WB: Well these seemed to be a little bit more, frankly, there for their own advantage, but I really forget what it was.

I find it very hard to believe because I think if there were aliens we would be in touch.

DH: Well supposedly some of them are in touch with the Pentagon.

What’s the story with ‘Call Me’? Giorgio Moroder wrote the music?

CS: He wrote the music and Debbie wrote the lyrics.

DH: They asked me if I wanted to and I said sure I’d love to. We went over to the hotel and he played us the movie on video and I just got my impressions of it and I tried to think of what it would be. Giorgio’s original idea was to call it "man machine" because the man was just like the sex machine, and he had these lyrics he had written but he definitely wanted me to write something better.

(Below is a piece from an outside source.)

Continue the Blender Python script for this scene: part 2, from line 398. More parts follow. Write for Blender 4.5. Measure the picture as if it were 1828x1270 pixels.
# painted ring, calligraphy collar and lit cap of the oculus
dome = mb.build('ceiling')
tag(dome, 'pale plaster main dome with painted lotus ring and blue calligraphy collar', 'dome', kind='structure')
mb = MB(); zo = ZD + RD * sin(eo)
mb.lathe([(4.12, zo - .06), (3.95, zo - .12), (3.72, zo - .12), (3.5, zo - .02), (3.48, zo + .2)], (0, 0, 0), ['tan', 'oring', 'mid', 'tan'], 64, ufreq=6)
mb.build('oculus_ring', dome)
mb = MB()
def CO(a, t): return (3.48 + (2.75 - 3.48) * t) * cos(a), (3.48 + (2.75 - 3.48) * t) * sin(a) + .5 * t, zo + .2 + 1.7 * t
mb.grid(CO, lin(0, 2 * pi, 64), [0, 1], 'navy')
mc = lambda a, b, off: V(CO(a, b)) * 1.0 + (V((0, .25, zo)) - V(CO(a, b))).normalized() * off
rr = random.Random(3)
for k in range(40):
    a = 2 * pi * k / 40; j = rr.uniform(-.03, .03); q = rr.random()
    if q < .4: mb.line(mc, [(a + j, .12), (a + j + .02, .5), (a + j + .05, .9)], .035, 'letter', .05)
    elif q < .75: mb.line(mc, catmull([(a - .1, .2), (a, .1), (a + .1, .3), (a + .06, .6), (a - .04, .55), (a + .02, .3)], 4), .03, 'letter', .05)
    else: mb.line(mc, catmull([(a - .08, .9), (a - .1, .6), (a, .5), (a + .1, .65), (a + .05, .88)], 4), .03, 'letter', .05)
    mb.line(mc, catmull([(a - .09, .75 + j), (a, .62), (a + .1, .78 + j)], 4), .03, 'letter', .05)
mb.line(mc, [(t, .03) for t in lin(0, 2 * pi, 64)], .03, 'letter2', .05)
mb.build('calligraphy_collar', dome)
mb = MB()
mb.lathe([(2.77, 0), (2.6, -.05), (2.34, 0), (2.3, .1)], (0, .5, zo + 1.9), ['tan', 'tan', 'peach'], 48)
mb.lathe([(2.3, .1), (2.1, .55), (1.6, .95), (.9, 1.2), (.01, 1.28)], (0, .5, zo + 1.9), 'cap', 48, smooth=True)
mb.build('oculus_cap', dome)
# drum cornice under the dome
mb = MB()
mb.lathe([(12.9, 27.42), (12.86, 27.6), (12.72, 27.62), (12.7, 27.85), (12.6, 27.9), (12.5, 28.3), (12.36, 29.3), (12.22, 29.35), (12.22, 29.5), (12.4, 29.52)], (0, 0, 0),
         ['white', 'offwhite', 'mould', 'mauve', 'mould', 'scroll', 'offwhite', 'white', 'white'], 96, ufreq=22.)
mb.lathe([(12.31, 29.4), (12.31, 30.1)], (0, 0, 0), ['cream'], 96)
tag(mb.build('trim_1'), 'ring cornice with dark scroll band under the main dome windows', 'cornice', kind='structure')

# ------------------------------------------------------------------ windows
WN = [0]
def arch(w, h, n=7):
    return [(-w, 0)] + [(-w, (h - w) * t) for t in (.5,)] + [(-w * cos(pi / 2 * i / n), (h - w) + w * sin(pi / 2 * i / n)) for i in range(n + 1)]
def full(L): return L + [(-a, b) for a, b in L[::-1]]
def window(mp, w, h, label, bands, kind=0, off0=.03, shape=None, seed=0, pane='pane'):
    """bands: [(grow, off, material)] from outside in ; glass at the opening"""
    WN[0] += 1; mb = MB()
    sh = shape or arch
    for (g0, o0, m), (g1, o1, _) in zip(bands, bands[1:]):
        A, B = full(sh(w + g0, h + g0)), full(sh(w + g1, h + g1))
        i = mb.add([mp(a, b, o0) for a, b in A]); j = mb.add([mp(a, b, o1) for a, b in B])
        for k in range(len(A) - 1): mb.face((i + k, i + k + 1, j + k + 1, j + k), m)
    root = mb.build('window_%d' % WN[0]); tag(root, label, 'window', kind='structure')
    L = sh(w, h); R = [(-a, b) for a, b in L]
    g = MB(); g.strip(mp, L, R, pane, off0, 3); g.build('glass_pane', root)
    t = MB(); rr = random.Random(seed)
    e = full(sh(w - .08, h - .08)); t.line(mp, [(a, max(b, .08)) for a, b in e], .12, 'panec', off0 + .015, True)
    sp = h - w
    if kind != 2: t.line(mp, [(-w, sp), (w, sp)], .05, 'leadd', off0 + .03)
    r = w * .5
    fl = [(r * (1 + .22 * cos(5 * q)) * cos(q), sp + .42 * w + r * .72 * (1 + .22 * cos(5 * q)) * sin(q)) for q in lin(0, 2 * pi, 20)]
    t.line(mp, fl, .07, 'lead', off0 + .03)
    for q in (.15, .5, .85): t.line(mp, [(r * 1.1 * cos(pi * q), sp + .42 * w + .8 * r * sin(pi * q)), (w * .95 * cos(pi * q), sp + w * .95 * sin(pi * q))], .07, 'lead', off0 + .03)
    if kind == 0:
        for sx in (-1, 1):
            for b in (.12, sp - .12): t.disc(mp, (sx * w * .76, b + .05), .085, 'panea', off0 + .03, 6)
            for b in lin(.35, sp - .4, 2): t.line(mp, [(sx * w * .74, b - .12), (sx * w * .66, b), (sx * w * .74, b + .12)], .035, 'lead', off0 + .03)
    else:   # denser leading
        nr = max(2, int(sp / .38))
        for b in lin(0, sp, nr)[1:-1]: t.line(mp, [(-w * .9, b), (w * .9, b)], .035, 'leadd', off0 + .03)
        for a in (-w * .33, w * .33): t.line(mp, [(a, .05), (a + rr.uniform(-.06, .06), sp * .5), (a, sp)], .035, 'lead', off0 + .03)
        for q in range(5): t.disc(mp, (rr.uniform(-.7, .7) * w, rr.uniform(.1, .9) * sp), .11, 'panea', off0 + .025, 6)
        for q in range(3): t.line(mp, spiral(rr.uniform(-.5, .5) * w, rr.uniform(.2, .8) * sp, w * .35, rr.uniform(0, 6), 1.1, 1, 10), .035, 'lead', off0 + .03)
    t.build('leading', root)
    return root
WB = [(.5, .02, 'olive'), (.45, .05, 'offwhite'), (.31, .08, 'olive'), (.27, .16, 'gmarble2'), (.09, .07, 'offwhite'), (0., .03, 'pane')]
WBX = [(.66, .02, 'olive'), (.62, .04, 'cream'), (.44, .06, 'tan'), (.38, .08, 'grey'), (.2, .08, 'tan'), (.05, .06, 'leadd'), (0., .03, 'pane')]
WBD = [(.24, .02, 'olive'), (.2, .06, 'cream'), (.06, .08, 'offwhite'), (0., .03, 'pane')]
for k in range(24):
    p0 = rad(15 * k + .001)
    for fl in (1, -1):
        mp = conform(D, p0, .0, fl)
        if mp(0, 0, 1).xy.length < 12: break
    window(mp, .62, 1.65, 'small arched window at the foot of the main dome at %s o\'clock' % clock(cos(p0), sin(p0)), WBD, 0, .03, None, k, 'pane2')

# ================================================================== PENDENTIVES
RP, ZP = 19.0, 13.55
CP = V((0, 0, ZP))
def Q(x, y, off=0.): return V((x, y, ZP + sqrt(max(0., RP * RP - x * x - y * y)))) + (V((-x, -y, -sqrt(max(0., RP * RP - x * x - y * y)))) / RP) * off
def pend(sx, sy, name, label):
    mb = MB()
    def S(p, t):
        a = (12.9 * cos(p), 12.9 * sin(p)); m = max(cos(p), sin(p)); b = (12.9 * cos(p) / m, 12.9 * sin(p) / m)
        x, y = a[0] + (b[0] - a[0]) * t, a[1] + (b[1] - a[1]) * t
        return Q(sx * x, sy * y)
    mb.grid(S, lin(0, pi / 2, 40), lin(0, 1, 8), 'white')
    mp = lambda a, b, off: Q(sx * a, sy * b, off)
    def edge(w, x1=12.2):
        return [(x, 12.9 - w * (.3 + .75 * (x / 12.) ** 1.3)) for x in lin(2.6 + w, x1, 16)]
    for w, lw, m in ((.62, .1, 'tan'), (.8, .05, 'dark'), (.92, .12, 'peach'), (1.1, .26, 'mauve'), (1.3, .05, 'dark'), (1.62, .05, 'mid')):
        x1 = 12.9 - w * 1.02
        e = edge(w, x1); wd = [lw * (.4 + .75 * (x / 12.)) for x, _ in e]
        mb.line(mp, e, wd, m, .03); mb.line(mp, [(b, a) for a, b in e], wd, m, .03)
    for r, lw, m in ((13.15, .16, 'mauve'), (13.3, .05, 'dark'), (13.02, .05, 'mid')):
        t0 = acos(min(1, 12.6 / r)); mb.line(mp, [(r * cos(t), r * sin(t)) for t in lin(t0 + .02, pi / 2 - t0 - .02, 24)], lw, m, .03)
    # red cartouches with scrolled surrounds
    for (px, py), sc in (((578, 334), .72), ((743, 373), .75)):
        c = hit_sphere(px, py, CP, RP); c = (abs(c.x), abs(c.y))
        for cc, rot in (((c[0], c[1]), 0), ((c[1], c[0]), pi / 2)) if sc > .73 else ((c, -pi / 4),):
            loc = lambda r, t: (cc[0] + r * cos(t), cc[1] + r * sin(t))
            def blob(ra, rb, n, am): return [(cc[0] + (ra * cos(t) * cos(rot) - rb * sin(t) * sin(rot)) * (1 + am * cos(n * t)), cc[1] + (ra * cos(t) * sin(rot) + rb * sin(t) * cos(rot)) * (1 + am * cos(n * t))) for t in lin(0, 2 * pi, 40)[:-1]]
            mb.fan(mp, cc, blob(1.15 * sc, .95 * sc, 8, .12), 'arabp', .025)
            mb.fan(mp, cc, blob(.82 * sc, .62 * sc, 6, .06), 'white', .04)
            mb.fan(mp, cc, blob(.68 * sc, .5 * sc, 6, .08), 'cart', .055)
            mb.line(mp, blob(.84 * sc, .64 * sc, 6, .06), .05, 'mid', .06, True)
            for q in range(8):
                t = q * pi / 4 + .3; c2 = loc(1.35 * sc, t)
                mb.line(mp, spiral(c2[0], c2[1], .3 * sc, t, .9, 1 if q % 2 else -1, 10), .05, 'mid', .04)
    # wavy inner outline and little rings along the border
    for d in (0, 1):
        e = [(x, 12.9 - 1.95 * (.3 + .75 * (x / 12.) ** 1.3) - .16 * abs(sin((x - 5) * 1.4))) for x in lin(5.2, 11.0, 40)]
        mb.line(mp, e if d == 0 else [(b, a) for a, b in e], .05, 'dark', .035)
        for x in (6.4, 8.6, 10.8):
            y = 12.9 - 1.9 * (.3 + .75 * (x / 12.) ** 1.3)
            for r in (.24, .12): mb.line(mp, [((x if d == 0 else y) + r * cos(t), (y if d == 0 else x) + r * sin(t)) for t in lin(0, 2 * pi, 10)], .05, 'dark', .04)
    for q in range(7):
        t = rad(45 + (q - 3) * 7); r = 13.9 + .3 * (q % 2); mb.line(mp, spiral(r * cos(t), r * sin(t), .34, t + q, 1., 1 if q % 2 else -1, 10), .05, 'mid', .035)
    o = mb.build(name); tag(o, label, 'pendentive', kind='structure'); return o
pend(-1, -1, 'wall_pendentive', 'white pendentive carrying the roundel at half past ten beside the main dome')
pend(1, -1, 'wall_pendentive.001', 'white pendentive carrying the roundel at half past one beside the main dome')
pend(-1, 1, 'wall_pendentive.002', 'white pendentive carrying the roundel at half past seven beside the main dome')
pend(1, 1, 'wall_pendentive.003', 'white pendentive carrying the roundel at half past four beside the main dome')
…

CS: Debbie’s lyrics are much more subtle than the ones he wrote. His thing was very direct like saying I am a man and I go out and I fuck all the girls. Debbie’s lyrics are a lot more subtle and the movie in a way is not that blatant, it is sort of subtle.

So how did the lyrics come to you?

DH: I was just listening to Giorgio’s music and I had my visual impressions from the film which really helped a lot, it’s really cool…

CS: Yeah in that kind of situation it helped a lot. I was just talking to somebody about doing movie music. It’s so easy to do music for a movie. Like it was so easy to do ‘Union City’ because the mood of the picture was all there and everything and I just had to fit the music to it.

DH: American Gigolo has some things that are really nice about it, it has a very great look. The thing that I was really fascinated by when I saw it was the muted tones and high tech look of it, so that was the first verse about colours. "Colour me your colour baby/colour me your car." It was like teasing too because the thing about the movie was that he was always – "Call me! Call me if you want me to come to you." You know, "Cover me." And it was like these little commands had this macho quality through his being a male hooker, you know that kind of demanding business. So it really fell in easy for me. I got real enthusiastic. The first verse came real fast and then the others were just there.

CS: She made up the song in the studio.

DH: I loved doing it. It was like being hired to do a jingle or something. You know, you get your assignment. And now it’s a top five hit.